== Brief ==
Starting at the top of the listing, extract every line up to and including the one with "S.camera = cam". Pictures stay out of the copy.

== Collected data ==

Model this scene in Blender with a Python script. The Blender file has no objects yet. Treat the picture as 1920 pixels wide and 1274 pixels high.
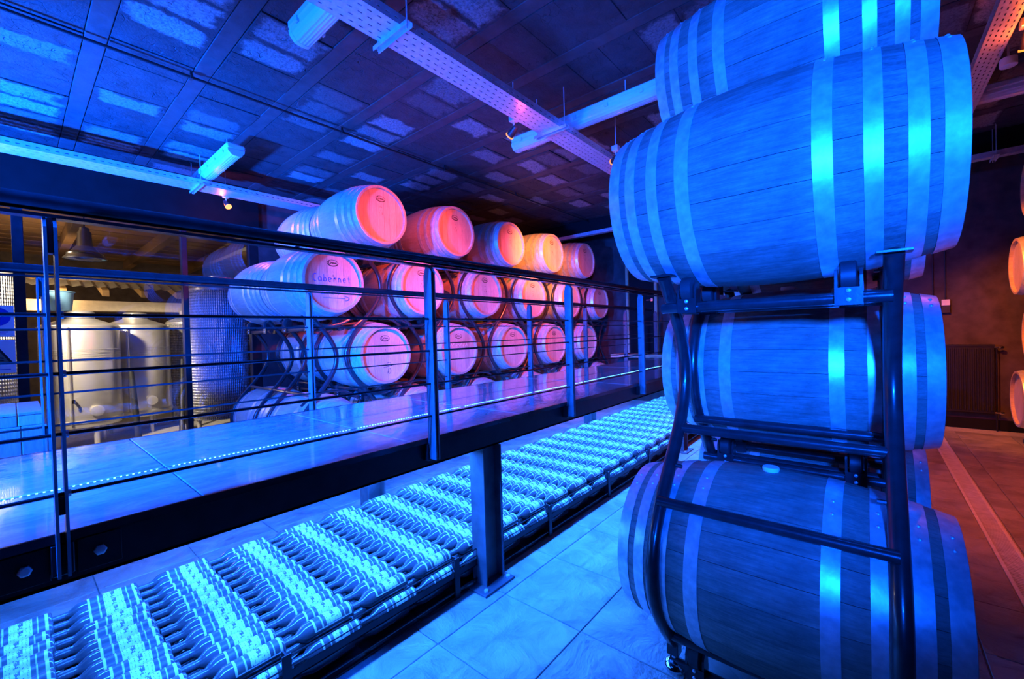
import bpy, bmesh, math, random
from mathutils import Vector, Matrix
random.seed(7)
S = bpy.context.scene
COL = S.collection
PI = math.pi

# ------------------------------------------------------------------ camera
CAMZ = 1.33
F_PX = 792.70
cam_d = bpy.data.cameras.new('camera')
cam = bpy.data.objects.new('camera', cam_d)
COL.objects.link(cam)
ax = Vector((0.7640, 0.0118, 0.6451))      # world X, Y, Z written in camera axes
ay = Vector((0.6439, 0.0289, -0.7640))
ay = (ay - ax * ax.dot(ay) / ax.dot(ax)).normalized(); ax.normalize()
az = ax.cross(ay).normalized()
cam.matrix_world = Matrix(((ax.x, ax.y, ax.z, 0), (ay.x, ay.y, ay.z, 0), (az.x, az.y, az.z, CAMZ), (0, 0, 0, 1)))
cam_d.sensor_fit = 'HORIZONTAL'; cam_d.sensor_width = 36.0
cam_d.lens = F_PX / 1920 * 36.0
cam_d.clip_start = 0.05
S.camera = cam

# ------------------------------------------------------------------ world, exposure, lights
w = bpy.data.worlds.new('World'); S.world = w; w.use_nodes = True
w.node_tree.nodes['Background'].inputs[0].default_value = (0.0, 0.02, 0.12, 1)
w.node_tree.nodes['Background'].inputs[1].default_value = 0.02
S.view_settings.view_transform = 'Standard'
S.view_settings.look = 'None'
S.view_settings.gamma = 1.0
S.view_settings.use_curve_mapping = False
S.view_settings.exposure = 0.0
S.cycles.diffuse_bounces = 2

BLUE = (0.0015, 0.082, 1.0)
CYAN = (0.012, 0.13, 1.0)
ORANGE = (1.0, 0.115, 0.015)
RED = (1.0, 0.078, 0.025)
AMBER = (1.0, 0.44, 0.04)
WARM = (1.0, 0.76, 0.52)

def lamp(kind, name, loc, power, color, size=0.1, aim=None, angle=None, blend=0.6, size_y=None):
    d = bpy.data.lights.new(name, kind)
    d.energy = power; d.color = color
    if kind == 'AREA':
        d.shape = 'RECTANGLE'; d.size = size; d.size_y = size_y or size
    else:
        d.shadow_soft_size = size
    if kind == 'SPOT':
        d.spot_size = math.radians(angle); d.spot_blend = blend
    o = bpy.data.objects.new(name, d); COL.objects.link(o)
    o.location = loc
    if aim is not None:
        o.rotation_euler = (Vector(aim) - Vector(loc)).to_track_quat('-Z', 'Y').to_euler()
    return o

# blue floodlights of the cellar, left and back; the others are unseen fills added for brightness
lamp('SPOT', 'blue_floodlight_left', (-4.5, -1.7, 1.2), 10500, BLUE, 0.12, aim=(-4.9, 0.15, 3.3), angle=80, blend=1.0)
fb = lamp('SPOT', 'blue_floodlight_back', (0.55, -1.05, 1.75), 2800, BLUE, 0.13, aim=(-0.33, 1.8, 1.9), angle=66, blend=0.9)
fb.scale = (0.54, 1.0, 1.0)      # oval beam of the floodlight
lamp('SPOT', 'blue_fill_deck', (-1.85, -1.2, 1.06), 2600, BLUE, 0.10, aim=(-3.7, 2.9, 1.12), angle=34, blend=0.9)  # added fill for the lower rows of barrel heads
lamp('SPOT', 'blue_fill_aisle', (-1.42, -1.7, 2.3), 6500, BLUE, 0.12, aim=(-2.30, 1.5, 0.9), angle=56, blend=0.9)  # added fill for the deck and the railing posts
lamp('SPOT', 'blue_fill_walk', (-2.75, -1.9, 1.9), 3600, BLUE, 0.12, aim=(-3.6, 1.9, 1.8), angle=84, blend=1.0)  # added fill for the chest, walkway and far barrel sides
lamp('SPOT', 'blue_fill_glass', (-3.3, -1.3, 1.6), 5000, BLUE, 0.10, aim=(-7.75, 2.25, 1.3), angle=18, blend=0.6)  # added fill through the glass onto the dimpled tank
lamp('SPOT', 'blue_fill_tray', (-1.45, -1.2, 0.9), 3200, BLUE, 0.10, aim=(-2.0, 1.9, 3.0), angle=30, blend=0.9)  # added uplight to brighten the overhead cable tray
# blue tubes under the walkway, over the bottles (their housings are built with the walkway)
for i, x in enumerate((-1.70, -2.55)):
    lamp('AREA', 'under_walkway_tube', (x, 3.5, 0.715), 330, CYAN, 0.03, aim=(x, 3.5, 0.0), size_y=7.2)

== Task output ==
Model this scene in Blender with a Python script. The Blender file has no objects yet. Treat the picture as 1920 pixels wide and 1274 pixels high.
import bpy, bmesh, math, random
from mathutils import Vector, Matrix
random.seed(7)
S = bpy.context.scene
COL = S.collection
PI = math.pi

# ------------------------------------------------------------------ camera
CAMZ = 1.33
F_PX = 792.70
cam_d = bpy.data.cameras.new('camera')
cam = bpy.data.objects.new('camera', cam_d)
COL.objects.link(cam)
ax = Vector((0.7640, 0.0118, 0.6451))      # world X, Y, Z written in camera axes
ay = Vector((0.6439, 0.0289, -0.7640))
ay = (ay - ax * ax.dot(ay) / ax.dot(ax)).normalized(); ax.normalize()
az = ax.cross(ay).normalized()
cam.matrix_world = Matrix(((ax.x, ax.y, ax.z, 0), (ay.x, ay.y, ay.z, 0), (az.x, az.y, az.z, CAMZ), (0, 0, 0, 1)))
cam_d.sensor_fit = 'HORIZONTAL'; cam_d.sensor_width = 36.0
cam_d.lens = F_PX / 1920 * 36.0
cam_d.clip_start = 0.05
S.camera = cam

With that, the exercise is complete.